Ron Kind Against Government Spending, Kind Of
Congressman Ron Kind has begun an effort to demonstrate to voters that he is a defender of fiscal responsibility in the House of Representatives. Yesterday, he released a statement reminding voters that he is returning part of his pay, and that he opposes earmark spending.
That much is true. Furthermore, Congressman Kind has also avoided using federal money to support his travels, though many members of the House do engage in that sort of spending.
These sorts of savings, however, are tiny in comparison to the huge, record-breaking military budget that the House of Representatives passed in 2009 to pay for this year’s war expenses. Ron Kind voted in favor of that spending, easily swamping the little savings he worked for around the edges.
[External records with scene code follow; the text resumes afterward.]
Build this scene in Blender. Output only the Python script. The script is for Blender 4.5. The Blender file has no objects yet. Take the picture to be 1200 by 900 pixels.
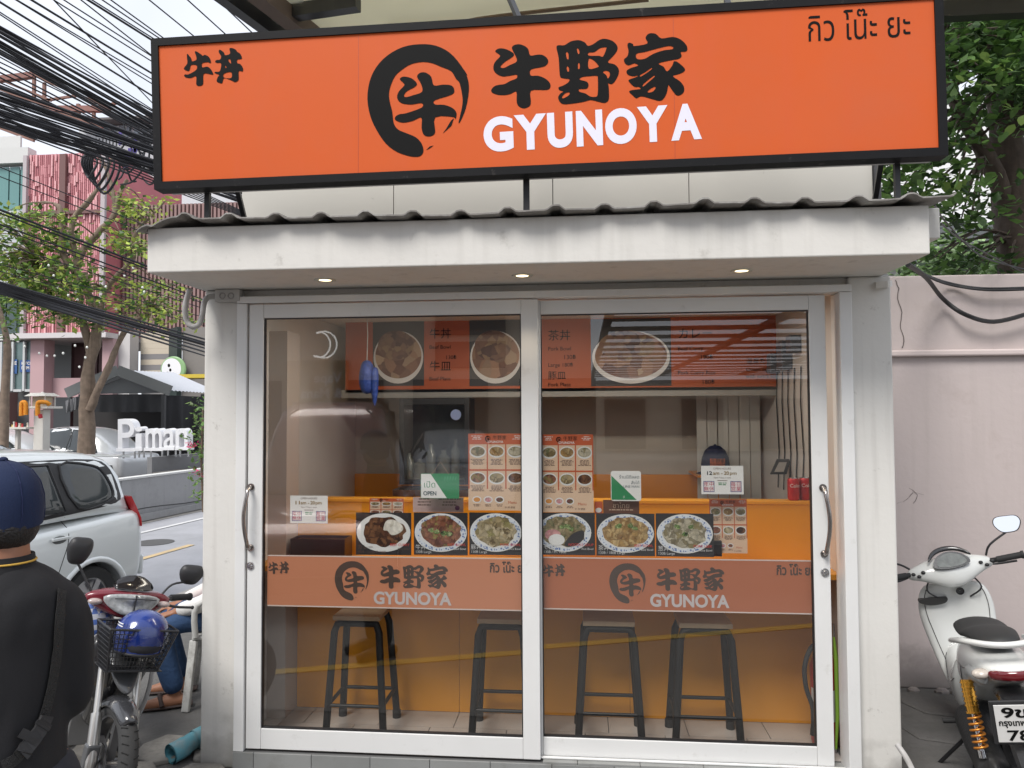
import bpy, bmesh, math, random
from mathutils import Vector, Matrix
from mathutils.geometry import tessellate_polygon
random.seed(7)
S = bpy.context.scene
COL = S.collection
R = math.radians
# ------------------------------------------------------------------ camera
YAW, PITCH, ROLL, F = R(5.4), R(2.19), R(-0.29), 870.0
CAM = Vector((0, -3.6, 1.75))
_f = Vector((-math.sin(YAW)*math.cos(PITCH), math.cos(YAW)*math.cos(PITCH), math.sin(PITCH)))
_r = Vector((math.cos(YAW), math.sin(YAW), 0)); _u = _r.cross(_f)
_r2 = _r*math.cos(ROLL)+_u*math.sin(ROLL); _u2 = -_r*math.sin(ROLL)+_u*math.cos(ROLL)
cd = bpy.data.cameras.new('camera'); cam = bpy.data.objects.new('camera', cd); COL.objects.link(cam)
cam.matrix_world = Matrix(((_r2.x,_u2.x,-_f.x,CAM.x),(_r2.y,_u2.y,-_f.y,CAM.y),(_r2.z,_u2.z,-_f.z,CAM.z),(0,0,0,1)))
cd.sensor_width = 36; cd.lens = F/1200*36; cd.clip_start = .05; cd.clip_end = 2000
S.camera = cam
def ray(x, y): return _f + _r2*((x-600)/F) - _u2*((y-450)/F)
def at(x, y, Y):                      # point of the plane Y=const that a photo pixel shows
    d = ray(x, y); return CAM + d*((Y-CAM.y)/d.y)
def atz(x, y, Z):
    d = ray(x, y); return CAM + d*((Z-CAM.z)/d.z)
def atd(x, y, D): return CAM + ray(x, y)*D
# ------------------------------------------------------------------ sky and sun
SUN_EL, SUN_AZ = R(52), R(205)        # high sun behind the camera's left shoulder, veiled by cloud
W = bpy.data.worlds.new('World'); S.world = W; W.use_nodes = True
nt = W.node_tree; bg = nt.nodes['Background']; bg.inputs[1].default_value = 0.09
sky = nt.nodes.new('ShaderNodeTexSky'); sky.sky_type = 'NISHITA'; sky.sun_disc = False
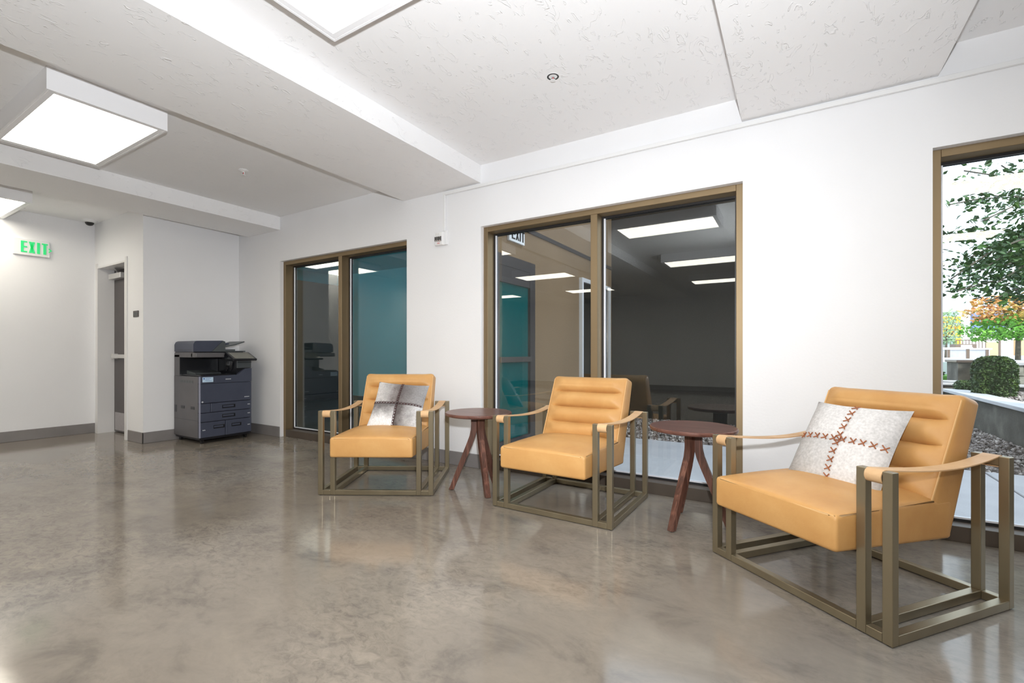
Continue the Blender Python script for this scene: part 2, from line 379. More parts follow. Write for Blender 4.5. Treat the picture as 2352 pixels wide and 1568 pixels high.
tag(obj('wall_alcove_south', bm, 'wall'), 'narrow wall in half shade holding the grey door', 'wall', kind='structure')
tag(obj('wall_closet', box(box(bx(XW - 0.2, XA - 0.14, 0.0, 0.15, 0, ZC), XW - 0.2, XW - 0.05, YA + 0.14, 0, 0, ZC), XW - 0.2, XA - 0.14, YA + 0.14, 0.15, ZC, ZC + 0.02), 'wall'),
    'wall closing the space behind the grey door', 'wall', kind='structure')
tag(obj('wall_east', bx(XE, XE + 0.2, YS, 0.0, 0, ZC), 'wall'), 'white wall closing the lobby on the east', 'wall', kind='structure')
tag(obj('wall_south', bx(XW, XE, YS - 0.2, YS, 0, ZC), 'wall'), 'white wall far behind the camera', 'wall', kind='structure')
tag(obj('wall_added_shade_block', bx(-10.2, XE + 0.2, YS - 0.2, T + 0.03, ZC + 0.26, 12.0), 'stucco_brown'), 'unseen storeys added above the lobby to shade the court', 'wall', kind='structure')  # unseen block added to keep the court and near maple in shade
# baseboards
def baseb(name, x0, x1, y0, y1, lb):
    bm = B(); box(bm, x0, x1, y0, y1, 0, 0.125, 0.003, 1)
    tag(obj(name, bm, 'base'), lb, 'baseboard', kind='structure')
baseb('baseboard_north_1', XA + 0.01, WN[0][0] - 0.002, -0.012, 0, 'grey baseboard strip right of the copier')
baseb('baseboard_north_2', WN[0][1], WN[1][0], -0.012, 0, 'grey baseboard behind the side table between two windows')
baseb('baseboard_north_3', WN[1][1], WN[2][0], -0.012, 0, 'grey baseboard behind the nearest armchair')
baseb('baseboard_north_4', WN[2][1], XE, -0.012, 0, 'grey baseboard at the east end of the window wall')
baseb('baseboard_alcove_east', XA, XA + 0.012, YA - 0.012, 0, 'grey baseboard behind the copier')
baseb('baseboard_alcove_south', DX1 + 0.07, XA + 0.012, YA - 0.012, YA, 'short grey baseboard between door and outer corner')
baseb('baseboard_west', XW, XW + 0.012, YS, YA, 'grey baseboard below the EXIT sign')
baseb('baseboard_east', XE - 0.012, XE, YS, 0, 'grey baseboard on the east wall')
baseb('baseboard_south', XW, XE, YS, YS + 0.012, 'grey baseboard on the far south wall')

# windows: storefront frames set back in the wall
def window(n, x0, x1, label):
    w = empty('window_%d' % n, ((x0 + x1) / 2, 0.08, 0), 0, label, 'window', kind='structure')
    h = (x1 - x0) / 2; y0, y1 = -0.035, 0.118; f = 0.044; sb = 0.085; g = 0.085
    obj('jamb', bx(-h, -h + f, y0, y1, 0, ZT, 0.002, 1), 'bronze', w); obj('jamb', bx(h - f, h, y0, y1, 0, ZT, 0.002, 1), 'bronze', w)
    obj('head_rail', bx(-h + f, h - f, y0, y1, ZT - f, ZT, 0.002, 1), 'bronze', w)
    obj('sill_rail', bx(-h + f, h - f, y0, y1, 0, sb, 0.002, 1), 'sill', w)
    obj('mullion', bx(-0.028, 0.028, y0, y1, sb, ZT - f, 0.002, 1), 'bronze', w)
    for a, b in ((-h + f, -0.028), (0.028, h - f)):
        p = obj('pane', bx(a + 0.004, b - 0.004, g - 0.003, g + 0.003, sb + 0.004, ZT - f - 0.004), 'glass', w)
        bm = B(); q = 0.016
        for yy in (g - 0.020, g + 0.006):
            box(bm, a, b, yy, yy + 0.014, ZT - f - q, ZT - f); box(bm, a, b, yy, yy + 0.014, sb, sb + q)
            box(bm, a, a + q, yy, yy + 0.014, sb + q, ZT - f - q); box(bm, b - q, b, yy, yy + 0.014, sb + q, ZT - f - q)
        obj('gasket', bm, 'gasket', p)
        obj('reflection_bead', box(bx(a + q, a + q + 0.012, g - 0.018, g - 0.008, sb + q, ZT - f - q), a + q, b - q, g - 0.018, g - 0.008, sb + q, sb + q + 0.010), 'bead', p)
window(1, *WN[0], 'two-pane bronze window beside the copier, teal beyond its right pane')
window(2, *WN[1], 'wide two-pane bronze window behind the middle armchair')
window(3, *WN[2], 'bronze window with trees outside behind the nearest armchair')

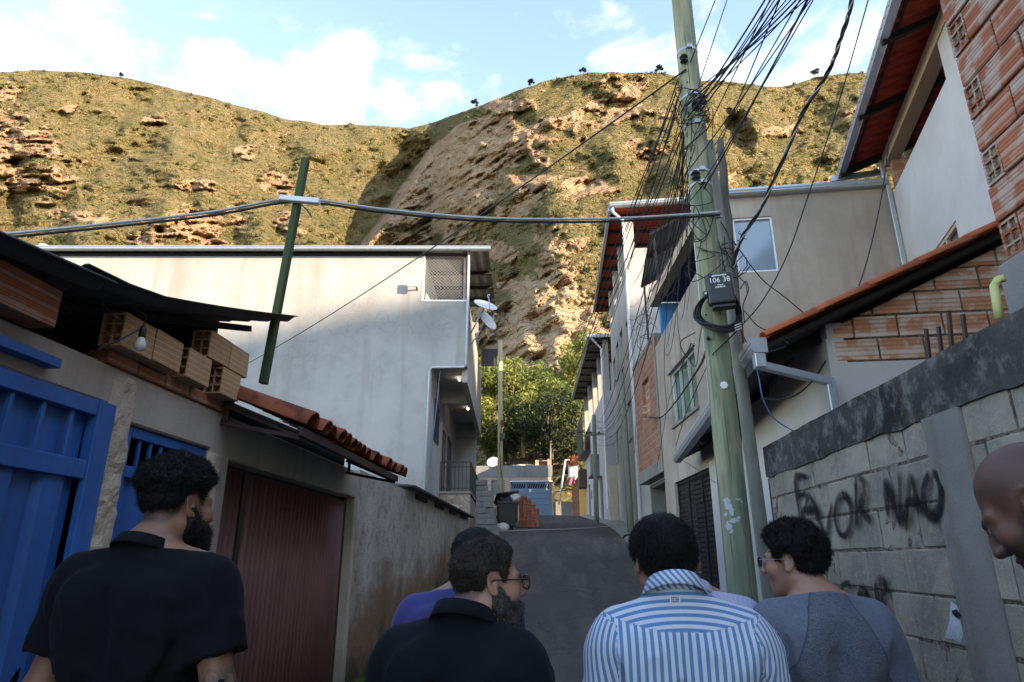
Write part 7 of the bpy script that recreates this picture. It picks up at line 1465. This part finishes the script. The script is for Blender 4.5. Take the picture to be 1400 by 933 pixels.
M_jeans = cloth('jeans_cloth', (.04, .06, .11), .3, 300); M_dktrous = cloth('dark_trousers', (.022, .022, .027), .3, 300)
g = G('striped_shirt'); px_, pz_, rg3, py_ = g.attr('px'), g.attr('pz'), g.attr('reg'), g.attr('py')
def stripes(v, pitch, ph=0.0): return g.ramp(g.math('FRACT', g.math('ADD', g.math('MULTIPLY', v, 1 / pitch), ph + 20.0)), [(0.0, 0.0), (.04, 0.0), (.09, 1.0), (.52, 1.0), (.57, 0.0)])
sv = stripes(px_, .0205); sy = stripes(g.math('SUBTRACT', pz_, g.math('MULTIPLY', g.math('MULTIPLY', px_, px_), -.9)), .0185); ss = stripes(g.math('ADD', g.math('MULTIPLY', py_, .8), g.math('MULTIPLY', g.math('ABSOLUTE', px_), .75)), .0195); s3 = stripes(g.math('ADD', px_, g.math('MULTIPLY', pz_, .8)), .0185)
isy = g.math('GREATER_THAN', rg3, .5); iss = g.math('GREATER_THAN', rg3, 1.5); isc = g.math('GREATER_THAN', rg3, 2.5)
f = g.mix(isy, sv, sy); f = g.mix(iss, f, ss); f = g.mix(isc, f, s3); w = g.noise(500, 2, .7)
seam = g.math('MULTIPLY', g.ramp(g.math('ABSOLUTE', g.math('SUBTRACT', rg3, .5)), [(0, 1.0), (.42, 0.0)]), .5)
cb = g.mix(g.ramp(w, [(.4, 0.0), (.6, 1.0)]), (.085, .20, .40), (.12, .25, .46)); col = g.mix(f, (.56, .60, .66), cb); M_stripe = g.done(g.mix(seam, col, (.15, .25, .42)), .85, g.bump(w, .15, .002), spec=.2, Sheen_Weight=.1)
g = G('lavender_check'); ck = g.n('ShaderNodeTexChecker'); g.l(g.co(), ck.inputs[0]); ck.inputs['Scale'].default_value = 160; ck.inputs[1].default_value = (.50, .50, .66, 1); ck.inputs[2].default_value = (.40, .40, .60, 1); M_lav = g.done(ck.outputs[0], .85, spec=.2)

HB = hair_mat('black_hair', (.006, .0055, .0055), (.022, .019, .018)); HBr = hair_mat('brown_hair', (.018, .012, .009), (.06, .045, .036)); HG = hair_mat('greying_beard', (.02, .018, .017), (.13, .125, .12))
def mkhair(line, t0, t1, amp, fr, o, top=0.0, zlo=.0, zhi=.09):
    def f(p):
        R = hairR(p, line); th = (t0 + (t1 - t0) * sstep(zlo, zhi, p[:, 2])) * sstep(.004, -.022, R); n = vn3(p, fr, 2) - .5; n2 = vn3(p, fr * .35, 1) - .5
        d = head_sdf(p, o) - th + amp * n * 2 * sstep(.0, .6, th / max(t1, 1e-4)) + amp * n2
        return smax(d, R + .006 * n, .008)
    return f
def mkbeard(zb, th, chin, o, amp=.006):
    def f(p):
        R = p[:, 2] - np.interp(p[:, 1], [-.02, .01, .03, .055, .085, .13], zb); n = vn3(p, 70, 2) - .5; d = head_sdf(p, o) - th * sstep(.004, -.02, R) + amp * n
        if chin: d = smin(d, ell(p, (0, .070, -.118), (.048, .042, chin)), .03) + amp * n
        d = np.maximum(d, -(ell(p, (0, .105, -.064), (.024, .02, .009)))); return smax(np.maximum(d, -.012 - p[:, 1] + .002), R, .006)
    return f
sk = lambda nm, c, h=(.02, .016, .014), tt=False: skin_mat(nm, c, h, tt)
o1 = dict(w=1.02, collar_up=-.016, lat=-.03, fade_line=L_NORM, fade=.8, tattoo=True, neck=.060, collar=M_navyblack, collar_h=.8, stride=.16, nf=9000, fl=.013, sleeve=.19, loose=.018); o1['hair'] = mkhair(L_HIGH, .004, .034, .010, 75, o1, zlo=.025, zhi=.085); o1['beard'] = mkbeard([.010, .004, -.02, -.045, -.046, -.046], .014, .050, o1)
P1 = person('tall man in black polo shirt with curly black hair and full beard', at_d(243, 693, 2.0), 1.86, 8, 27, 2, sk('skin_brown', (.30, .155, .10), tt=True), HB, M_navyblack, M_dktrous, o1)
o2 = dict(flow=.35, curl=.7, w=1.04, collar_up=.012, lat=-.075, fat=.7, neck=.066, fade_line=L_REC, fade=.7, collar=M_blublack, jaw=1.06, glasses=(M_frame, M_lens, .0028, .45), nf=6000, fl=.008, sleeve=.20, loose=.02, beardm=HG); o2['hair'] = mkhair(L_REC, .006, .011, .005, 60, o2, zlo=-.03, zhi=.05); o2['beard'] = mkbeard([.004, -.004, -.02, -.048, -.048, -.048], .010, .032, o2)
P2 = person('bearded man in black polo shirt and thick black glasses looking right', at_d(667, 796, 2.0), 1.68, 14, 66, 2, sk('skin_ruddy', (.40, .205, .145)), HBr, M_blublack, M_jeans, o2)
o3 = dict(flow=.7, curl=.4, w=1.0, lat=-.07, fade_line=L_NORM, fade=.8, nf=4500, fl=.009, res=.006, sres=.012); o3['hair'] = mkhair(L_NORM, .010, .016, .004, 40, o3)
P3 = person('man in purple T-shirt, half hidden behind the man with glasses', at_d(654, 769, 2.75), 1.72, 8, 46, 3, sk('skin_tan', (.34, .19, .13)), HB, M_purple, M_jeans, o3)
o4 = dict(w=1.0, collar_up=.034, lat=.035, fade_line=L_NORM, fade=.8, collar=M_stripe, sleeve=.5, nf=8000, fl=.018, curl=.3, flow=.8, loose=.022, sres=.0065, arm={-1: ((.30, .02, -.95), (.1, .35, -.93)), 1: ((.30, .02, -.95), (.1, .35, -.93))}); o4['hair'] = mkhair(L_NORM, .012, .020, .002, 30, o4)
P4 = person('man in blue and white striped shirt seen from behind', at_d(905, 768, 2.03), 1.74, 2, -12, 3, sk('skin_light', (.40, .21, .15)), HB, M_stripe, M_dktrous, o4)
o5 = dict(flow=.7, curl=.4, w=.98, lat=.07, fade_line=L_NORM, fade=.8, collar=M_lav, sleeve=.5, nf=3500, fl=.009, res=.006, sres=.012); o5['hair'] = mkhair(L_NORM, .008, .014, .004, 45, o5)
P5 = person('person in pale lavender shirt, mostly hidden by the striped shirt', at_d(926, 770, 2.75), 1.70, 4, 6, 3, sk('skin_mid', (.36, .20, .14)), HB, M_lav, M_jeans, o5)
o6 = dict(w=.96, lat=.055, fade_line=L_NORM, fade=.7, glasses=(M_steel, M_sunlens, .0016, .8), stubble=.25, nf=8000, fl=.016, sleeve=.215, loose=.012); o6['hair'] = mkhair(L_NORM, .012, .026, .012, 55, o6)
P6 = person('man in heather grey T-shirt and dark sunglasses looking left', at_d(1085, 768, 2.4), 1.72, -4, -52, 3, sk('skin_fair', (.42, .225, .16)), HB, M_grayt, M_jeans, o6)
o7 = dict(w=.96, lat=.20, fade_line=L_NORM, fade=.45, stubble=.8, jaw=1.05, nf=10, loose=.02); P7 = person('bald dark-skinned man in pink shirt looking down, cut off by the right edge', at_d(1420, 694, 1.28), 1.77, -20, -42, 33, sk('skin_dark', (.17, .082, .053)), HB, M_pink, M_dktrous, o7)
# small marks on the shirts
def on_back(P, zoff, x=0.0): t, hl, RH, M_w, hw = P; return M_w
def back_tag(P, px, py, wpx, hpx, m, nm, parts):
    t = P[0]; dg = bpy.context.evaluated_depsgraph_get(); sh = [c for c in t.children if c.name.startswith('shirt')][0]; dg.update()
    d = Vector(ray(px, py)); ok, loc, nrm, _ = sh.evaluated_get(dg).ray_cast(Vector((0, 0, 0)) - t.location, d.normalized())
    if not ok: return
    w_ = loc + t.location; nrm = nrm if nrm.dot(d) < 0 else -nrm; R = nrm.to_track_quat('Z', 'Y').to_matrix().to_4x4(); R = Matrix.Translation(w_ + nrm * .002) @ R; sc_ = w_.length / 940
    for (x0, x1, y0, y1, z, mm) in parts: b = MB(R); b.box(x0 * sc_, x1 * sc_, y0 * sc_, y1 * sc_, z, z + .001); b.build(nm, mm, t)
M_tagw = (lambda g: g.done((.66, .67, .7), .8))(G('woven_label')); M_tagn = (lambda g: g.done((.05, .05, .12), .8))(G('label_navy')); M_tagr = (lambda g: g.done((.35, .06, .08), .8))(G('label_red'))
back_tag(P4, 923, 821, 12, 8, M_tagw, 'woven_label', [(-6.5, 6.5, -4.2, 4.2, 0, M_tagw), (-5, 5, 2.0, 3.2, .0012, M_tagn), (-5, -1, -.8, .8, .0012, M_tagr), (0, 5, -.8, .8, .0012, M_tagn), (-5, 5, -3, -1.8, .0012, M_tagn)])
The federal budget is much bigger than just a few earmarks, or a portion of a Representative’s salary, and voter evaluation of Representative Kind’s fiscal responsibility needs to encompass this bigger picture, not just the posture suggested by a few convenient talking points.

Congressman Kind,
According to most authorities, the current health care bill will NOT save money, but will, instead, increase the national debt by trillions of dollars. As a fiscal conservative, you MUST vote against the health care bills that are on the table or will be on the table, until the process is restarted and it becomes a true bipartisan effort.
As a Democrat, you MUST vote against these bills because passage will most likely destroy the economy, followed by the country itself. If the country survives, passage of any of these bills into law will usher in somewhere between 30 and 50 years of uninterrupted Republican rule. This will destroy the Democratic Party, as the people will be SO ANGRY about the way in which these laws have been passed, that they will vote almost every Democrat from office, at every level (national and state).
An update: Ron Kind proposes an amendment to cut the no-need Expeditionary Fighting Vehicle from the defense budget…. and a congressional majority rejects his call.